Other big questions swirl around the termination of contracts, both the timing and the terms.

Terry Murphy, who leads the government contracts practice group at the Hampton Roads law firm Kaufman and Canoles said he’s already getting questions from clients who are worried they’ll be on the termination list.

“We’ve been getting calls saying ‘what do I do with this lease now? How do I get out of this lease?’ And at the same time some of our real estate clients are being presented with tenants that say, ‘yes I’ll lease the space, but I want an out, because if the funding for this JFCOM contract doesn’t come through I don’t want to be on the hook for a lease,'” he said. “I’m hopeful that our contractors can adapt and find business in the remaining sections of JFCOM or in the other variety of DoD components that we’re fortunate enough to have here in Hampton Roads.”

Murphy said a great deal of effort will be expended in the coming months figuring out how the contracts will come to an end. JFCOM will have to wind down each of the contracts it is terminating, and negotiate terms with each vendor, he said.

“Unlike a private contractor, a government contractor has to sign up to the federal acquisition provisions that allow the federal government to terminate a contract at the government’s convenience,” he said. “That’s a termination without cause. The applicable regulations in the federal acquisition regulations provide that there will be a termination of convenience settlement negotiated between the government and the contractor so the contractor will be made whole for what he’s expended. But he’s not going to get paid for work that he doesn’t do. I anticipate we’ll see a lot of terminations for convenience coming down the line.”

But that line may get pushed farther back if Virginia lawmakers in the U.S. House have their way. Members successfully pushed through an amendment to the latest continuing resolution passed last week prohibiting any federal funds from being used to close down Joint Forces Command for the rest of the fiscal year.

Rep.
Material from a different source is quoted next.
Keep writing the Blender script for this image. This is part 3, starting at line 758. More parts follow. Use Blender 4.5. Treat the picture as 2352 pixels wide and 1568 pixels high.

Scott Rigell (R-Va.), who represents part of the Hampton Roads area, said in a floor debate Friday that DoD still hasn’t demonstrated to Congress that the cost savings involved in closing JFCOM are worth the loss of some of its capabilities.

“The establishment of a combatant command requires a literal act of Congress,” he said. “It follows then that the closure of a combatant command should involve thoughtful analysis that is shared with this body for comment. The closure of Joint Forces Command fails on that important count. Either no such analysis has been conducted, or it is being withheld. The absence of data that supports the closure of a combatant command is simply unacceptable.”

Odierno told reporters earlier this month that slightly more than half of JFCOM’s current functions and jobs would be saved. Many of them will go into a new, smaller command, also based in Hampton Roads and reporting to a two-star general or admiral. Besides joint training and doctrine, DoD plans to hold onto the modeling and simulation functions that JFCOM has worked on for both the Pentagon and outside government agencies. Odierno said the new command might let the contractor base in Hampton Roads rebound within a couple of years.

“The way it’s going to work is if we’re successful building this organization, I believe there will be others who will want to invest in this organization,” he said. “So you might find if we’re successful two years from now that other areas of DoD are sending money here for us to work their concepts, which would then potentially grow the contract force again, based on demand. Today’s it’s kind of supply-based. In the future it’ll be demand based, where if people think it’s relevant they’ll provide the money.”

Until then, Murphy said, there will be a major impact to the contractor base in Hampton Roads. He said both large and small firms will take a big hit.

“Some of the larger contractors are affected because they’ve invested considerable funds in developing facilities to support JFCOM,” he said. “But there are smaller contractors that may have one, two or three contracts that they do very well, and they’re going to be affected dramatically by this.”